Input material —
------------

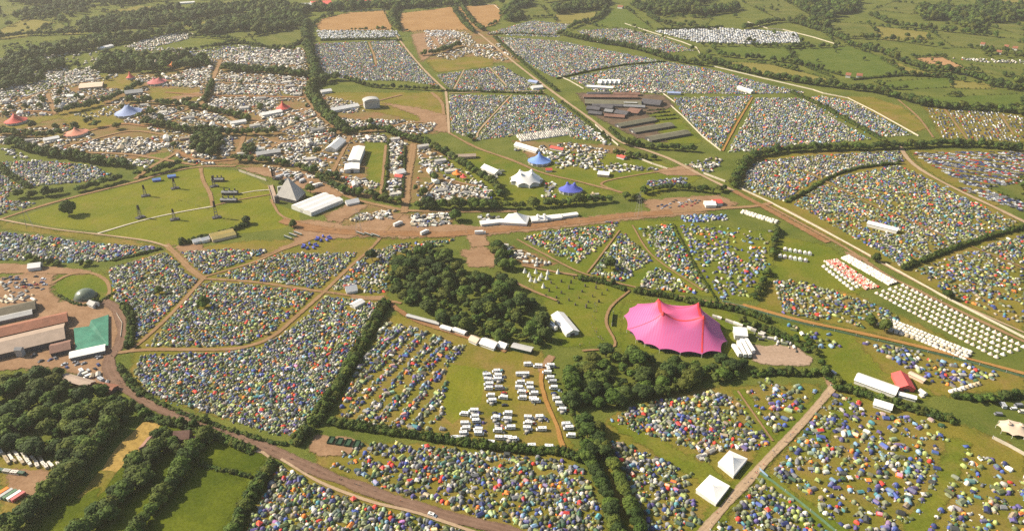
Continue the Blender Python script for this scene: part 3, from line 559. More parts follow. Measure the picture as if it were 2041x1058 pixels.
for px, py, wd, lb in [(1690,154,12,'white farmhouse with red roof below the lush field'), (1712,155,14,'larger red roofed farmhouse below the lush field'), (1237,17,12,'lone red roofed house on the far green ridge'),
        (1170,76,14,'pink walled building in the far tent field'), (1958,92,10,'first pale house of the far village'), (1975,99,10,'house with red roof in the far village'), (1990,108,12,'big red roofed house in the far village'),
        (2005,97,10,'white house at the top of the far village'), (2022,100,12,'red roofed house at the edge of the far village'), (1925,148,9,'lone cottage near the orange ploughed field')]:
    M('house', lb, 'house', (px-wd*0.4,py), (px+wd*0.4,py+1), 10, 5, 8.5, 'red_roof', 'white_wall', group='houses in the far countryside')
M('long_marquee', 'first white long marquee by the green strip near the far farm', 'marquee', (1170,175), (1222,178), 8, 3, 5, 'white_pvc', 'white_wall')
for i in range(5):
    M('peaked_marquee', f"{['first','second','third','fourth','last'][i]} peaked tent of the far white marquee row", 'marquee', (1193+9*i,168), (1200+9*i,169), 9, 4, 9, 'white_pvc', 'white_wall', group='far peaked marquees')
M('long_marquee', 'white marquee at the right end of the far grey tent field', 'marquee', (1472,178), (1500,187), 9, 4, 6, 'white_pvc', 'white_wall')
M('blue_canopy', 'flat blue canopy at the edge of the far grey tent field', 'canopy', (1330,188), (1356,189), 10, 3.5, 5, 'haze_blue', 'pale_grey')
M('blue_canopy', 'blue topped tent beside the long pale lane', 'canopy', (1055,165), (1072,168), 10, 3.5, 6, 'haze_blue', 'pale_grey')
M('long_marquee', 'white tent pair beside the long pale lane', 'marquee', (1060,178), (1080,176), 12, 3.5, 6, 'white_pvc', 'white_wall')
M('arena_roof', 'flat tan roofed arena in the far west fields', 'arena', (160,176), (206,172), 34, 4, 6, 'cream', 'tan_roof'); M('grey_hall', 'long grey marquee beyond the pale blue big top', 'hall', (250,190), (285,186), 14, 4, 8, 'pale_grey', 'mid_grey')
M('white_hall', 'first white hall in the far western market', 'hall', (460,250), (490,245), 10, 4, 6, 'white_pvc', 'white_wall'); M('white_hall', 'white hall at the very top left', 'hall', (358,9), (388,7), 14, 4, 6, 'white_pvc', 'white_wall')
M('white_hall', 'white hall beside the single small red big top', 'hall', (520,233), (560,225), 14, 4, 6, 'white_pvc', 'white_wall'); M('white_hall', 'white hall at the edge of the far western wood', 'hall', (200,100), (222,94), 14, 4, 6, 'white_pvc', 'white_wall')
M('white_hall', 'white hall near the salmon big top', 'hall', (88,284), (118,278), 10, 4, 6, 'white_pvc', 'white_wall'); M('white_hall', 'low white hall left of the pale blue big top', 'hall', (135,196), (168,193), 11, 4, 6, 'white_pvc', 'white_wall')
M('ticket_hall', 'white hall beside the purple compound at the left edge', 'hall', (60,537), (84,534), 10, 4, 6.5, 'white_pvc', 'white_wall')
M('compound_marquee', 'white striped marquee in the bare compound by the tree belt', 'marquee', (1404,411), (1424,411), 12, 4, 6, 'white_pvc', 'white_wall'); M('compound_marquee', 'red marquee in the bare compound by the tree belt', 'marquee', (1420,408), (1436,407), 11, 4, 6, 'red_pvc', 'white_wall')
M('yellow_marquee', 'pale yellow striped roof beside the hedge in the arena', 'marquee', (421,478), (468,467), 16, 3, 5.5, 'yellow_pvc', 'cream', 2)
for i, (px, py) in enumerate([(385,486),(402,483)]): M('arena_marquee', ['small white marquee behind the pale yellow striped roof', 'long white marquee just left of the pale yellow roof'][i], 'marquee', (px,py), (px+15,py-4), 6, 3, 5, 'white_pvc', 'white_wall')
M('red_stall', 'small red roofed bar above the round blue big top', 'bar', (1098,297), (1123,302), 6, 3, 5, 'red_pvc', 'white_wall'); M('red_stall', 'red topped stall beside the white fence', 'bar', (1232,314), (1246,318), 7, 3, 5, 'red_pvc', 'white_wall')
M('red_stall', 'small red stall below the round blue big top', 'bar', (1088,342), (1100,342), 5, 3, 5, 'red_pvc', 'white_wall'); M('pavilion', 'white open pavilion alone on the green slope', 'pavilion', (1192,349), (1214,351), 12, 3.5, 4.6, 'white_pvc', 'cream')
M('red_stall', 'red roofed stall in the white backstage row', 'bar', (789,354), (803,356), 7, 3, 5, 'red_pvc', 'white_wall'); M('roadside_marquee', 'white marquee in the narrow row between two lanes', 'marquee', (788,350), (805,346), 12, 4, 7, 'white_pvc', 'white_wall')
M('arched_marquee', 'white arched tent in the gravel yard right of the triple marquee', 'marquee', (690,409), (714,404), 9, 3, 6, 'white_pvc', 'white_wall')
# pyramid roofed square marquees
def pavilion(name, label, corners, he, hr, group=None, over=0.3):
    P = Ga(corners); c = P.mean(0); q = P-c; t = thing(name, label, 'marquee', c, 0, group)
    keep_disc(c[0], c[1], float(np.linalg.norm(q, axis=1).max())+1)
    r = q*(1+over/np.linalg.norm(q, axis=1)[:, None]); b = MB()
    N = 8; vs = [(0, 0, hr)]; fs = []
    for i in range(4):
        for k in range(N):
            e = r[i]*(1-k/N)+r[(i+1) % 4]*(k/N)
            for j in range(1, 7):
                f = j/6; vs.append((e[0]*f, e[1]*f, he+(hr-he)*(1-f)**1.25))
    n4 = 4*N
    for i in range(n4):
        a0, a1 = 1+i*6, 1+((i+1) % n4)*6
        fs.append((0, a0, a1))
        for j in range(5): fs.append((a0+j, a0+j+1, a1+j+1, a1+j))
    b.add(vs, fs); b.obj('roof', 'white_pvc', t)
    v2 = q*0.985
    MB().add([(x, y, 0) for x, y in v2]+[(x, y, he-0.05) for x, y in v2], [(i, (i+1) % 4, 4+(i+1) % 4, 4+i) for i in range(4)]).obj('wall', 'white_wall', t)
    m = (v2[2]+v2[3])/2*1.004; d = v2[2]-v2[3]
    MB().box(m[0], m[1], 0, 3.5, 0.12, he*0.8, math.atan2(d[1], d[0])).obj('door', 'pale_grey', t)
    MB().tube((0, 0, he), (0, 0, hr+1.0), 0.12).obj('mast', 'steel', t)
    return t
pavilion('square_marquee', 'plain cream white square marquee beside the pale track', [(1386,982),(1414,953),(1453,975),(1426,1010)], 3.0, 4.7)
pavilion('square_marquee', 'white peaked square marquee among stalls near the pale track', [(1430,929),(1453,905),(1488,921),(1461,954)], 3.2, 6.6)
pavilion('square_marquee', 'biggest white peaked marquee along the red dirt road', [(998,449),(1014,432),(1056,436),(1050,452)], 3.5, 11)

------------

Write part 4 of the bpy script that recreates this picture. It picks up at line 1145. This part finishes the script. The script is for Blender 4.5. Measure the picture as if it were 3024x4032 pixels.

------------

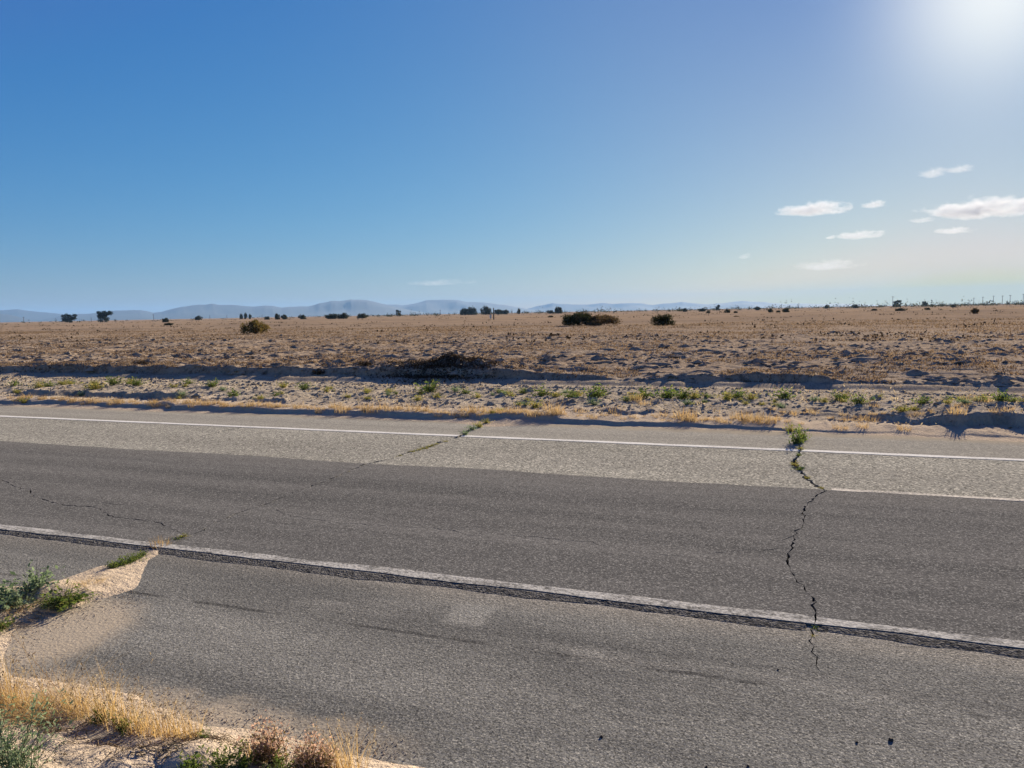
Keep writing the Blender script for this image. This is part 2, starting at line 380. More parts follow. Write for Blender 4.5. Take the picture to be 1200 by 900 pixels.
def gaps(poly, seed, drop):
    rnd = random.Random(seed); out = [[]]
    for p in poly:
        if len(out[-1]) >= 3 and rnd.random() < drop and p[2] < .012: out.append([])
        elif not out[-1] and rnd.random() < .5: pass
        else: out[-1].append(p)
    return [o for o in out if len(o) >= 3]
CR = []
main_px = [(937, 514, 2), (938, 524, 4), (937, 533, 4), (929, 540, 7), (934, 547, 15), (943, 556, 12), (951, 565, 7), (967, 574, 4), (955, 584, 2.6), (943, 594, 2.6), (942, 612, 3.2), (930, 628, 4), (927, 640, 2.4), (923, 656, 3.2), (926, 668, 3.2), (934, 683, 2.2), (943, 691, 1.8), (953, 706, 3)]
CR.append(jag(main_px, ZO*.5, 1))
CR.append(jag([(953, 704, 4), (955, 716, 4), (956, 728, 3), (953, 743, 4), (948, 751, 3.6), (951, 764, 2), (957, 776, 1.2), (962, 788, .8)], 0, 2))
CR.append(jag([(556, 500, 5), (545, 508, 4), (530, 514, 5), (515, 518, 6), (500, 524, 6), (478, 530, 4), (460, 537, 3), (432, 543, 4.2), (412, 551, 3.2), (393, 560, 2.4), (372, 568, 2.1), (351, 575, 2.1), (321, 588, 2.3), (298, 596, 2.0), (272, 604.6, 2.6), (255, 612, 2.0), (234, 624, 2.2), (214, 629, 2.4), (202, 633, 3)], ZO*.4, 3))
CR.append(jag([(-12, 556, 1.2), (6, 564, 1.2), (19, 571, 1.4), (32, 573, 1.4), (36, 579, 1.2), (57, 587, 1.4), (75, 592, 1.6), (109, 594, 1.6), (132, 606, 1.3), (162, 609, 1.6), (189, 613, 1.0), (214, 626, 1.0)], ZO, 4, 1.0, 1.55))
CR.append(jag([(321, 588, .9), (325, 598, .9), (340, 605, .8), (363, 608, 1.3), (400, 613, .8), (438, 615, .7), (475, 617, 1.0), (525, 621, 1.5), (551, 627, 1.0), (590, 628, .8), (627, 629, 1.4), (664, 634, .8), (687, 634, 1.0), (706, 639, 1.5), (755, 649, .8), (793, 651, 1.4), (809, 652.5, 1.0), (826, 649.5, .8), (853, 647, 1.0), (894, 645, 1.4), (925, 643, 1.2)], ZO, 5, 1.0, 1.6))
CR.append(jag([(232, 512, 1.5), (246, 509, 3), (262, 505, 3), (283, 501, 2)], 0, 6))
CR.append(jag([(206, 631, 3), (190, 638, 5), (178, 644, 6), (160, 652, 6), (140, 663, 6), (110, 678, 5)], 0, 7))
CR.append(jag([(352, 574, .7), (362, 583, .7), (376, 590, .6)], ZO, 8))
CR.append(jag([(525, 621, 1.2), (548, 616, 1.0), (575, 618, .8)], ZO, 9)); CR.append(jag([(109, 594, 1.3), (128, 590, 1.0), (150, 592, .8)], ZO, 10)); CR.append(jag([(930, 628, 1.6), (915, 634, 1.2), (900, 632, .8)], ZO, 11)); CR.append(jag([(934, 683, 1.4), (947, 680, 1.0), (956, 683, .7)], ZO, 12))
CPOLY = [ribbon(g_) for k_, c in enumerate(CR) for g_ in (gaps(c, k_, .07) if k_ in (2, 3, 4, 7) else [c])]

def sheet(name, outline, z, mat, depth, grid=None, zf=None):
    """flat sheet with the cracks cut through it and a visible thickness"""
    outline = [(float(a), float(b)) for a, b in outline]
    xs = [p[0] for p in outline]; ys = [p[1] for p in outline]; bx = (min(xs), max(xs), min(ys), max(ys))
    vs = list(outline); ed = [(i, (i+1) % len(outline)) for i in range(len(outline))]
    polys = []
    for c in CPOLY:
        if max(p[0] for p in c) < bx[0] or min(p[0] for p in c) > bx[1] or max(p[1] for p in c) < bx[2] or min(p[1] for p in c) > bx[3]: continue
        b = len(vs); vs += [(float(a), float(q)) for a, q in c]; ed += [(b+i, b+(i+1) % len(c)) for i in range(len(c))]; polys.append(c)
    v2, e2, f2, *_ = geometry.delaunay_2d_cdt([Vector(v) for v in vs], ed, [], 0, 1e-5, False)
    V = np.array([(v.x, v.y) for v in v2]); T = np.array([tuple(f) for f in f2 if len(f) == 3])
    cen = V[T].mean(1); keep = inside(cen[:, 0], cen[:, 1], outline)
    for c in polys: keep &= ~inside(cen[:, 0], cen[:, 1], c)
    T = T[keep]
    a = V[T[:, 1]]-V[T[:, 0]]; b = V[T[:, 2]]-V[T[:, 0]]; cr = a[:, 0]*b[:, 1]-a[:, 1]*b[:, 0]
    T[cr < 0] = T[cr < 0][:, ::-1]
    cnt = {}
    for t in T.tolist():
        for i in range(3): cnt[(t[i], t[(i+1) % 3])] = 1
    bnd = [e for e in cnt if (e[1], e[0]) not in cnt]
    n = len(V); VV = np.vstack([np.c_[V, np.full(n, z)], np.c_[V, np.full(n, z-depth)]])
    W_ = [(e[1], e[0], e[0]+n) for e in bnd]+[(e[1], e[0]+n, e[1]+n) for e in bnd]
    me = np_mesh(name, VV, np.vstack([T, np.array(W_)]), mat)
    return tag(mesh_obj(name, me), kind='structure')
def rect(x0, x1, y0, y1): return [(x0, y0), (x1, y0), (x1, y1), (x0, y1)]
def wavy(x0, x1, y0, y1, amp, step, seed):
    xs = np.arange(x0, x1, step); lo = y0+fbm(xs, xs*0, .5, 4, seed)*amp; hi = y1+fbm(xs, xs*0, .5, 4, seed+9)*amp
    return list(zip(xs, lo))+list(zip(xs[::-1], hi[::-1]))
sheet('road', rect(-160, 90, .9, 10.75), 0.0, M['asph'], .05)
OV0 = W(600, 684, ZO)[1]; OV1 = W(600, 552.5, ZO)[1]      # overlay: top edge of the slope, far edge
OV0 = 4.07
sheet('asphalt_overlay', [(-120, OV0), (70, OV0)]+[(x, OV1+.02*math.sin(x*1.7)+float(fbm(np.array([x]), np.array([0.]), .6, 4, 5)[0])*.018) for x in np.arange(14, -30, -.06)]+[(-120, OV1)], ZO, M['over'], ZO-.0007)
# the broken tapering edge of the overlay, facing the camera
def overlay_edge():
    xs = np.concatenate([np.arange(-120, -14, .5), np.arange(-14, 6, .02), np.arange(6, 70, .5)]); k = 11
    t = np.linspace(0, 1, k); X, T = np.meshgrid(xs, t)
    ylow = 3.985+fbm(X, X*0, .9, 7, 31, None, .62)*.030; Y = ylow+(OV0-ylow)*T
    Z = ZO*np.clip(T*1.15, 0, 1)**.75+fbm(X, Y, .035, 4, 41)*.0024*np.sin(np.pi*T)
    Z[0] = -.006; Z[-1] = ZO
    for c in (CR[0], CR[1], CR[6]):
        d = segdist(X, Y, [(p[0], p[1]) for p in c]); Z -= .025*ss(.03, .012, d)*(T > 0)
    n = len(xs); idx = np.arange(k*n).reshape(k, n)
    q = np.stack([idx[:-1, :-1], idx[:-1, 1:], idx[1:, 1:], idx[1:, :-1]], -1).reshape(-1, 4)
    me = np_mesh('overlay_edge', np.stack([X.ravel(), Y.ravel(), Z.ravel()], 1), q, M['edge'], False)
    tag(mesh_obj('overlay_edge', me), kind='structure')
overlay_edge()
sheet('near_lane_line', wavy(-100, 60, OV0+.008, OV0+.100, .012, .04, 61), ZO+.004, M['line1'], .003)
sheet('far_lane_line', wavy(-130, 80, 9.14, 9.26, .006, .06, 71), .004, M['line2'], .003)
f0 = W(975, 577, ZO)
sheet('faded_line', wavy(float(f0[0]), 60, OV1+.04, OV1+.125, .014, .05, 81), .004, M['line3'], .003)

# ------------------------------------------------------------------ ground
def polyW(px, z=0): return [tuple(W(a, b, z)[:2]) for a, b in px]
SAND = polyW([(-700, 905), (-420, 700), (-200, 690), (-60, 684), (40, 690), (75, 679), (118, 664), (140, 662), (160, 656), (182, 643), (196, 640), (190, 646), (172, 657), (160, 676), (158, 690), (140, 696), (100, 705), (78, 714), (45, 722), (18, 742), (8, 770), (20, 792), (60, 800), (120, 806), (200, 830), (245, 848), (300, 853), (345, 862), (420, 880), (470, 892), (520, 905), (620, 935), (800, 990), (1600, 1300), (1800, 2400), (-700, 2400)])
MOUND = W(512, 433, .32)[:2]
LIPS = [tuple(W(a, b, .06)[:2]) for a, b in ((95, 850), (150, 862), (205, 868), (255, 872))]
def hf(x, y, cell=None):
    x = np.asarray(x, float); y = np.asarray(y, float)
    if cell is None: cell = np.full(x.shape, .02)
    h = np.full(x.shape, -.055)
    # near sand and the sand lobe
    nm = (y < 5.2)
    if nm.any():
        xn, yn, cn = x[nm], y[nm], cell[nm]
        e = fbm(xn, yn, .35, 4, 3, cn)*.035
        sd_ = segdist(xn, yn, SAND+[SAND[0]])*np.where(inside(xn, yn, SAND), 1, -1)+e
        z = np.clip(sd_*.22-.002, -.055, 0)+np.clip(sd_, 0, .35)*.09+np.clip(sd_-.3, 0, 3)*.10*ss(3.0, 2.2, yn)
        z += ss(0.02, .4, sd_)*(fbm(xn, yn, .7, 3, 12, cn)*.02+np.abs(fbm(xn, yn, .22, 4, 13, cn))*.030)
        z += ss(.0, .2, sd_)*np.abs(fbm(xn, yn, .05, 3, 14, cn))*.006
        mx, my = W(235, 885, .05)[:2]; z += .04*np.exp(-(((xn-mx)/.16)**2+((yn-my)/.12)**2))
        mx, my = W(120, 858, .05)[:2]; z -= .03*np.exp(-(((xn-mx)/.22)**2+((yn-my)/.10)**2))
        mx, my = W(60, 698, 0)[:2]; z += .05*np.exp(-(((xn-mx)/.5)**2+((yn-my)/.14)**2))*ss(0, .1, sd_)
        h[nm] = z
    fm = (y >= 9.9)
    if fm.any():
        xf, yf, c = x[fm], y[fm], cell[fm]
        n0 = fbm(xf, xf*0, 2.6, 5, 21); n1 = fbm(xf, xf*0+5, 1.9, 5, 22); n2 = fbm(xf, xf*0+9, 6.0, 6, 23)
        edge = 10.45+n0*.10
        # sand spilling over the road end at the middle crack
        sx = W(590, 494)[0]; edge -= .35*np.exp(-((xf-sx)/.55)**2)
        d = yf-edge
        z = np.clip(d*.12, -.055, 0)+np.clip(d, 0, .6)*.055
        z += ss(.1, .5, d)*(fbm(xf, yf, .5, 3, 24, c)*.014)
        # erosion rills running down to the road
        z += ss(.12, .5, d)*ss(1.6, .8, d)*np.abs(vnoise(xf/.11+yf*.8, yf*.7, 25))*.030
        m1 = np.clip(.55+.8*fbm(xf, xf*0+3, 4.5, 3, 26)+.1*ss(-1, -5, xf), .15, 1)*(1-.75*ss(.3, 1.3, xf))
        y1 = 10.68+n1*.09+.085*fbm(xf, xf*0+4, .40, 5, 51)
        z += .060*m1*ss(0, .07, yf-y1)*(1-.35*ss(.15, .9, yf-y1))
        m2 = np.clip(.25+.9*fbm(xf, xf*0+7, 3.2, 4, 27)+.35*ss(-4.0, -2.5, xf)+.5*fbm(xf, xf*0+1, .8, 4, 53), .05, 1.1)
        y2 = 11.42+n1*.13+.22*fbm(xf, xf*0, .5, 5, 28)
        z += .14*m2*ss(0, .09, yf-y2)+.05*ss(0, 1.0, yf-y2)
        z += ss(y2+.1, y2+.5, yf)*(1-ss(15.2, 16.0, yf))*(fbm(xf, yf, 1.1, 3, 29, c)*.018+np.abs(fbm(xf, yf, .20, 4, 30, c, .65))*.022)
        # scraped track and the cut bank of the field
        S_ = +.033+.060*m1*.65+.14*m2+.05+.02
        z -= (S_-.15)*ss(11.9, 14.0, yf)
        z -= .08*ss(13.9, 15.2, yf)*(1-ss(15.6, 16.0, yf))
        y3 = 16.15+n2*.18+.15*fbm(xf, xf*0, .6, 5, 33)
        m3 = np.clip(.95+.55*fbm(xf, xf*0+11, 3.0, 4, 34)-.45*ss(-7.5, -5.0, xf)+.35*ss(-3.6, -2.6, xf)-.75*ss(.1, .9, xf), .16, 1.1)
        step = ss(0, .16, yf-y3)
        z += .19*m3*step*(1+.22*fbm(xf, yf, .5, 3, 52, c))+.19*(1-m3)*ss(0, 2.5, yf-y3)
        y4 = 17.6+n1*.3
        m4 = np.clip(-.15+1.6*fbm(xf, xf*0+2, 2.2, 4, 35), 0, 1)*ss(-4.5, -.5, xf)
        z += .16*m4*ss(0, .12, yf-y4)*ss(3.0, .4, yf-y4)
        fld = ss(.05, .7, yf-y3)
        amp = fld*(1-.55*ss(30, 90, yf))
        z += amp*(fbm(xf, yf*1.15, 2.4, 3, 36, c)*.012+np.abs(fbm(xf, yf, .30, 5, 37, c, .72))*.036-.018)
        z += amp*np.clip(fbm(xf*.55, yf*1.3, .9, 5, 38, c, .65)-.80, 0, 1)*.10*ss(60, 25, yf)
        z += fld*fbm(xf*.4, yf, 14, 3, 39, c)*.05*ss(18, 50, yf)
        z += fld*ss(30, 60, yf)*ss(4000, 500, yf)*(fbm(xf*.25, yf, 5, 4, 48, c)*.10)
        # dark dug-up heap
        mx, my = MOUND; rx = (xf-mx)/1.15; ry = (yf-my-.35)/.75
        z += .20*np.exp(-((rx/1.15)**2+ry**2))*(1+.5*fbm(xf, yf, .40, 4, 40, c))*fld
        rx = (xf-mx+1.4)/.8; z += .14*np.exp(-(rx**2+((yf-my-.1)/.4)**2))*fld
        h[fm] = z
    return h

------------

Required task — Search the data above for the string "picture" and copy each line that has it.

Correct answer —
Continue the Blender Python script for this scene: part 3, from line 559. More parts follow. Measure the picture as if it were 2041x1058 pixels.
Write part 4 of the bpy script that recreates this picture. It picks up at line 1145. This part finishes the script. The script is for Blender 4.5. Measure the picture as if it were 3024x4032 pixels.
Keep writing the Blender script for this image. This is part 2, starting at line 380. More parts follow. Write for Blender 4.5. Take the picture to be 1200 by 900 pixels.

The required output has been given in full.